Dinosaur Jr.  at the National, Oct. 8. - LEVI WALTON
  • Levi Walton
  • Dinosaur Jr. at the National, Oct. 8.

Dinosaur Jr. and Easy Action at the National
Oct. 8

Gandalf the Shredder returns with his original Dino lineup to rock like the grunge days never ended — or the ‘70s either for that matter. Don’t miss the opening act from Detroit: The raw power of Easy Action features John Brannon, lead singer of ’80s Midwest hardcore act Negative Approach. Brannon was one of the guys moshing with John Belushi to the band Fear when the latter group made an infamous, ban-inducing performance on “Saturday Night Live” on Halloween, 1981. Probably SNL’s greatest live moment.

The Richmond Folk Festival
Oct. 13 - 15

Our biggest annual music festival is always a blast of a weekend come rain or shine. Right now, our early picks for this free event along the downtown riverfront include Memphis soul crooner Don Bryant, the king of juke-joint swing, Wayne “The Train” Hancock, Bitori featuring Chanda Graciosa and the go-go inspired sounds of some lady funksters from Washington, Be’la Dona.

Primus at the National
Oct. 25

The stomping, metallic crunch of its 1990 song featuring the lyrics, “[Too Many Puppies] are trained not to bark at the sight of blood that must be spilled so that we can maintain our oil fields” was close to an underground anthem during the first Gulf War. The power trio featuring bassist and singer Les Claypool has moved on over the past 27 years to embrace more genre-bending prog-funk, and it’ll be stopping here on its Ambushing the Storm tour in support of the first new album of all-original material in decades, “The Desaturating Seven” (ATO Records), inspired by an Italian 1978 children’s book, “The Rainbow Goblins.”

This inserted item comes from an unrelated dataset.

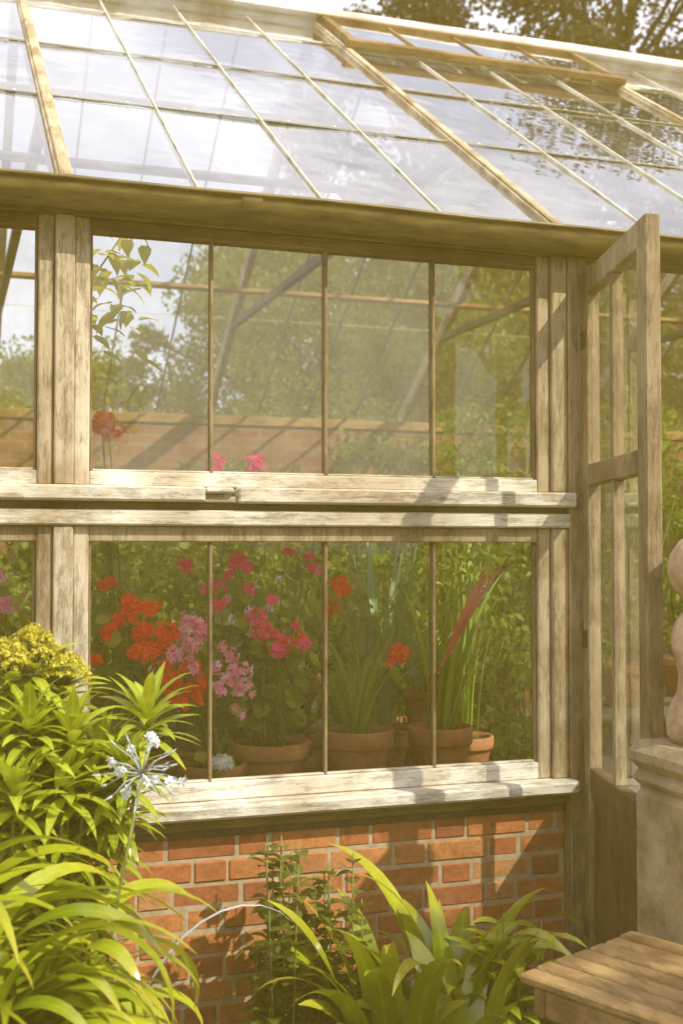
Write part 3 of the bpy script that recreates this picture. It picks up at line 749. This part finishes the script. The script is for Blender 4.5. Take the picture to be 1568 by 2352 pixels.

New Orleans’ soul queen Irma Thomas and the Blind Boys of Alabama at the Modlin Center for the Arts’ Camp Concert, Hall Nov. 11.
  • New Orleans’ soul queen Irma Thomas and the Blind Boys of Alabama at the Modlin Center for the Arts’ Camp Concert, Hall Nov. 11.

Irma Thomas and Blind Boys of Alabama at the Modlin Center for the Arts’ Camp Concert Hall at University of Richmond
Nov. 11

The “soul queen of New Orleans,” Irma Thomas has been making beautiful music for 50 years now. Still remembered for her 1964 cover of “Time Is on My Side,” the 76-year-old won a Grammy for best contemporary blues album in 2007. She’ll be joined by multiple Grammy-winning gospel group, the Blind Boys of Alabama, and the Preservation Hall Legacy Quintet. It should be a night of soulful healing that will linger after the applause ends.

John Prine and Dan Auerbach at the Altria Theater
Nov. 11

Cherished songwriter John Prine is a living country-folk legend — the guy who wrote a string of classics from “Sam Stone” and “Spanish Pipedream” to “Angel from Montgomery.” Here he’ll be joined by Black Keys’ frontman Dan Auerbach, who should really make sure he jots down notes. Even the stage banter from Prine is full of wisdom.

Pere Ubu and Minibeast (Peter Prescott of Mission of Burma) at Strange Matter
Nov. 15

It’s been about a decade since Ohio art rock legends Pere Ubu performed in Richmond at the Byrd while delivering a memorable live score to the movie “X: the Man with X-Ray Eyes” during a James River Film Fest. The one-of-a-kind David Thomas, a singer who’s been described as sounding like James Stewart trapped in an oboe, is bringing a three-guitar, five-piece lineup of the band this time to perform in the intimate environs of Strange Matter on tour for its new album, “20 Years in a Montana Missile Silo,” due out Sept. 29 on Cherry Red Records.